Court of Appeal to hear DPP’s Lwakatare case application
The Court of Appeal is today set to hear the application by Director of Public Prosecutions (DPP), opposing nullification of terrorist charges against the Director of Defence and Security for Chama Cha Demokrasia na Maendeleo (Chadema) Wilfred Lwakatare and another accused.
In the application, the DPP is requesting the appellate court, the highest temple of justice in the country, to call for records of the High Court and quash the decision given by Judge Lawrence Kaduri on May 8, last year.
Wilfred Lwakatare
The DPP seeks further from the appeals court to examine records of the High Court for the purpose of satisfying itself as to correctness, legality or propriety of the ruling and orders made.
On May 8, last year, Judge Kaduri ruled that particulars of offences instituted against Lwakatare, who is charged alongside Joseph Ludovick, do not show elements of terrorism, as the law required. He explained that a charge that can set in motion the machinery of justice has to contain reasonable information as to the nature of the offence charged.
The judge held, therefore, that there was an error in framing the charges against the accused. “In order for the offences charged to be distinguishable from the Penal Code offences sufficient information to link the act with terrorist purpose should feature in the charge,” he had ruled.
Following such a decision, Lwakatare and Ludovick stood charged with only one count of conspiracy to commit an offence under the Penal Code for allegedly administering poison to Dennis Msack, the Managing Director of a private owned newspaper.
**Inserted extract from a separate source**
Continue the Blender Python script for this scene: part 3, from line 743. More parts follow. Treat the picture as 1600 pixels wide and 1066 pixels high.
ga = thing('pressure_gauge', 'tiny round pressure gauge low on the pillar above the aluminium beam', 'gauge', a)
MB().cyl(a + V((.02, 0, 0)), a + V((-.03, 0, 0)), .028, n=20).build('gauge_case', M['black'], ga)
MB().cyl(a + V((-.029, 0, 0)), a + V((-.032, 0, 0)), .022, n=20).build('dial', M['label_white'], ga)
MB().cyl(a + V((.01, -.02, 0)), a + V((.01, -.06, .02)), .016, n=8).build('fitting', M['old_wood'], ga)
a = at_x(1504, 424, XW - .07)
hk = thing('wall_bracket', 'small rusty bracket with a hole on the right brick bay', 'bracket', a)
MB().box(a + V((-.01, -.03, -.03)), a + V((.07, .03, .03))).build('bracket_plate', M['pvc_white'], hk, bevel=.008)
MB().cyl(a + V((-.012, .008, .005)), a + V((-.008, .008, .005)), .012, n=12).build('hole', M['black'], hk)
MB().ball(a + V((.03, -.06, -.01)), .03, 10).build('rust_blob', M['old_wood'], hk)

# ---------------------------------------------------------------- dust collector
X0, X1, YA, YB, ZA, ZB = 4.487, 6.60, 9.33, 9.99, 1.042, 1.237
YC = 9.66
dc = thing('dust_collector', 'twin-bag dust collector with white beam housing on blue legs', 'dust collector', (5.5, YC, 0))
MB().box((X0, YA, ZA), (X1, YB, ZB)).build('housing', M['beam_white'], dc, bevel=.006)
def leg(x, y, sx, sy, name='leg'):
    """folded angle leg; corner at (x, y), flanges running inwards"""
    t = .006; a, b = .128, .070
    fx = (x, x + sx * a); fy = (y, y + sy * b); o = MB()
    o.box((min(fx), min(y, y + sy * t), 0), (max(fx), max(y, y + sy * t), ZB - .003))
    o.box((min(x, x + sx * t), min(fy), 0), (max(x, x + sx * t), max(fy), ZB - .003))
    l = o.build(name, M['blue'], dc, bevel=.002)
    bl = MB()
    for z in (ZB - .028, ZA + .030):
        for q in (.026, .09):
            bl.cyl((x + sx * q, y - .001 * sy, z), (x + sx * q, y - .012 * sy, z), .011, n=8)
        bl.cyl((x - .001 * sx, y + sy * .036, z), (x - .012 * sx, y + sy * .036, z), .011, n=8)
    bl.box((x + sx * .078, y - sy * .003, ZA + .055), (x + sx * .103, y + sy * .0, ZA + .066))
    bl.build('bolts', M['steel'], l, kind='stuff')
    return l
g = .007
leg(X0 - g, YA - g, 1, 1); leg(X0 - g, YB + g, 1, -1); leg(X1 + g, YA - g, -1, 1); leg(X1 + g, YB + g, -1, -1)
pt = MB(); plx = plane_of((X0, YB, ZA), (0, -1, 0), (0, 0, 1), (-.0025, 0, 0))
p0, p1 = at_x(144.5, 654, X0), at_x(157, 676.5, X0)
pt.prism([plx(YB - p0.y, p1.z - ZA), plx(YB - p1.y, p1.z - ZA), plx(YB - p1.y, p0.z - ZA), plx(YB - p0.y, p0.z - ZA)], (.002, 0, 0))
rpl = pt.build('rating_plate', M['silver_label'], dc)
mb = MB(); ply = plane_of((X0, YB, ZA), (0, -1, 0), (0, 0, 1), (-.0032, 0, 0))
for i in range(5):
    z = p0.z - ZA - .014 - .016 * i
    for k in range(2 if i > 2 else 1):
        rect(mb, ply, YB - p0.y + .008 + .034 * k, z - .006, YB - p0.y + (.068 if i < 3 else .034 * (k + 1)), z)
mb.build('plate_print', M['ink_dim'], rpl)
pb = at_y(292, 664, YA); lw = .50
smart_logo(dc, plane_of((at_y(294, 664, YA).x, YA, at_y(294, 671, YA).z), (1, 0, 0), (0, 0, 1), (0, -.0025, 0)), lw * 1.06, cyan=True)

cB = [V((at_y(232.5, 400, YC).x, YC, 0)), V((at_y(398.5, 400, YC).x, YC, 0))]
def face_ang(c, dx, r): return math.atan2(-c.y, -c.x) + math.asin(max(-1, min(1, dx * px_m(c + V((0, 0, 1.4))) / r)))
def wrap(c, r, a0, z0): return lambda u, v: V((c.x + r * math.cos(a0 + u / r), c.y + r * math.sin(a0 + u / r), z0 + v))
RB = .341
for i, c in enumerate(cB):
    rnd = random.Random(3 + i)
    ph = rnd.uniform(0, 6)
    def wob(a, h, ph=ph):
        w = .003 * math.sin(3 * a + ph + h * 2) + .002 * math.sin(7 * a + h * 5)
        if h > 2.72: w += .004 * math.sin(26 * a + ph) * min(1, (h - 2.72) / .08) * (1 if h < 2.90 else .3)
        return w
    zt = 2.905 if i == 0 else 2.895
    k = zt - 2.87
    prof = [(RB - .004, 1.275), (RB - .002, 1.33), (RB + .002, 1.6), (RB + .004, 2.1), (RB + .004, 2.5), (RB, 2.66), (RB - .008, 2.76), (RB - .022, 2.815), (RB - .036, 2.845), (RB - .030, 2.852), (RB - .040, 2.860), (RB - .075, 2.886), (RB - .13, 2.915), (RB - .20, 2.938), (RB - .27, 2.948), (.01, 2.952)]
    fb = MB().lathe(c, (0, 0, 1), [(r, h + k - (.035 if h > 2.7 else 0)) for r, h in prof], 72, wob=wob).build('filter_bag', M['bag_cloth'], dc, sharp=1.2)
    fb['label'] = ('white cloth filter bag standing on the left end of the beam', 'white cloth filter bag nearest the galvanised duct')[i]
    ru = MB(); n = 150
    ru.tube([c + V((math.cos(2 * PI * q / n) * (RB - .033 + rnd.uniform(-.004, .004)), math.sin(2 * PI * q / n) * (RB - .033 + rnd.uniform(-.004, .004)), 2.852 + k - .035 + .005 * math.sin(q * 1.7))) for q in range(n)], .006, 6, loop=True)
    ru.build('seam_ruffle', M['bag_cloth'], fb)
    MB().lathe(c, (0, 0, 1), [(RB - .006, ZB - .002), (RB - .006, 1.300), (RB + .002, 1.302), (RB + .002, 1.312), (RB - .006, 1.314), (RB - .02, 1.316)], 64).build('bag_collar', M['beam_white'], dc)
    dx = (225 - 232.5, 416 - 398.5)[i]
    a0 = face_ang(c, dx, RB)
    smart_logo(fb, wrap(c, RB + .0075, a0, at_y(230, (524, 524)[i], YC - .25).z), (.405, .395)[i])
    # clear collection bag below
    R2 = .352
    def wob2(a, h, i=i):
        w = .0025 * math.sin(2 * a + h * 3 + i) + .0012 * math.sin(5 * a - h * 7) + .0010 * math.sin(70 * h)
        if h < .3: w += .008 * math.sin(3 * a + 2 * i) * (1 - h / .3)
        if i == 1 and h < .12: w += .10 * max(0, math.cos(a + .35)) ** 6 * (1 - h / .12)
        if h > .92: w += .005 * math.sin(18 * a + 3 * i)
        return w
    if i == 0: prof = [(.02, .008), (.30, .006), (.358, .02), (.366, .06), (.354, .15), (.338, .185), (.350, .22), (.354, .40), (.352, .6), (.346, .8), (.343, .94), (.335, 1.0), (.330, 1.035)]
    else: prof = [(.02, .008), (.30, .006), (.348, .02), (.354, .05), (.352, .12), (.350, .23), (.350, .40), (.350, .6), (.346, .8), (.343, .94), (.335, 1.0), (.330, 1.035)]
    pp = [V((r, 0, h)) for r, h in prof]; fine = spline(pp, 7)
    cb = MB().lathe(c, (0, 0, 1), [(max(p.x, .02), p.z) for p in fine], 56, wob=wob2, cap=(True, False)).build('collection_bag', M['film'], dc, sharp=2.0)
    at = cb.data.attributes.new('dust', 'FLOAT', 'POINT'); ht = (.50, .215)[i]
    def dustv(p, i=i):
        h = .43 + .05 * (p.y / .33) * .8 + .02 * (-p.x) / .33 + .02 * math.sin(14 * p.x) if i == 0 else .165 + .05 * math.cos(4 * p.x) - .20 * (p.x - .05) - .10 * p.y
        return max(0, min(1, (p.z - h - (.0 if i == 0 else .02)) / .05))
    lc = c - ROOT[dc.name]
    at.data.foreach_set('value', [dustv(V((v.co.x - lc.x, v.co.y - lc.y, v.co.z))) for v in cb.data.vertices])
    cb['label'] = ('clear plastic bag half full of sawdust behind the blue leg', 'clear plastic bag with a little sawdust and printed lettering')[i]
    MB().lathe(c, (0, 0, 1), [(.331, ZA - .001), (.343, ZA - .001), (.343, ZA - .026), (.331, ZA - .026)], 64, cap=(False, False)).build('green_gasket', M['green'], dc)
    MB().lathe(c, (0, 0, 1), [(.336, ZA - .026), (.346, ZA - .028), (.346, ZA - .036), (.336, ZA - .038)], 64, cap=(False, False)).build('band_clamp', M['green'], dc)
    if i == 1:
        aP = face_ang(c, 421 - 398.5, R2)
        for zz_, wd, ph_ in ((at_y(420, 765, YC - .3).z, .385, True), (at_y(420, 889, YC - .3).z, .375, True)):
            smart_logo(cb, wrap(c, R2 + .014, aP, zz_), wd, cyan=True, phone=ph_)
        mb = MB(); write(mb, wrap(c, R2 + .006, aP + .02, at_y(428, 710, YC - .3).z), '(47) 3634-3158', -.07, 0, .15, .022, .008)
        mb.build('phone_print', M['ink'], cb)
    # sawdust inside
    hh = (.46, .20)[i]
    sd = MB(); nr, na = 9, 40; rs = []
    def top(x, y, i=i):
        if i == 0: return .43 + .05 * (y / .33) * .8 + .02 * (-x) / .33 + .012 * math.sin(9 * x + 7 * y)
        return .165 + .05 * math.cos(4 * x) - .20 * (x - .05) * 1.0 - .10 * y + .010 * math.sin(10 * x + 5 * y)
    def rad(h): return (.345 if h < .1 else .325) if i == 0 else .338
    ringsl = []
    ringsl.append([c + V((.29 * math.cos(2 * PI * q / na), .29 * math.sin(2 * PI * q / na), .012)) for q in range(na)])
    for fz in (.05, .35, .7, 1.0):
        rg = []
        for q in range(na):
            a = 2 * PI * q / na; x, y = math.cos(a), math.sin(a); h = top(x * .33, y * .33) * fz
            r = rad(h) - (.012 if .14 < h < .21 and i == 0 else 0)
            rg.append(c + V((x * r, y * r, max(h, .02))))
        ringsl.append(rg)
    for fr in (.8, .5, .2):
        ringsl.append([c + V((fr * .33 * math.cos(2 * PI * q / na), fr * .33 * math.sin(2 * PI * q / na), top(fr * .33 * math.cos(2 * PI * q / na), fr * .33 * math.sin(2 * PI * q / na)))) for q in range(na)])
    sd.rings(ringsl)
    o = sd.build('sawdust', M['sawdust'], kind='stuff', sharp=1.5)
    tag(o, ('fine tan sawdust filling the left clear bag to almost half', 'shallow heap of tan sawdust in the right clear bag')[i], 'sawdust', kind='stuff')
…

According to the prosecution, the two accused conspired on December 28, last year, at King’ong’o, Kimara Stop Over in Kinondoni District, in the city, to maliciously administer poison with intent to harm Mr Msacky.
The terrorist charges that were nullified include that of conspiracy to commit an offence, namely kidnapping, arranging and participating in a terrorist meeting and allowing a house to promote terrorism.
It was alleged by the prosecution that on December 28, 2012, at King’ong’o, Kimara Stop Over within the District and Municipality of Kinondoni in Dar es Salaam, jointly and together, Lwakatare and Ludovick conspired to commit an offence of kidnapping of Mr Msacky.
The prosecution charged further that on the same day and place in the city, the accused arranged and participated in a meeting, knowingly that the said meeting was concerned with an act of terrorism of kidnapping the editor of the private owned newspaper.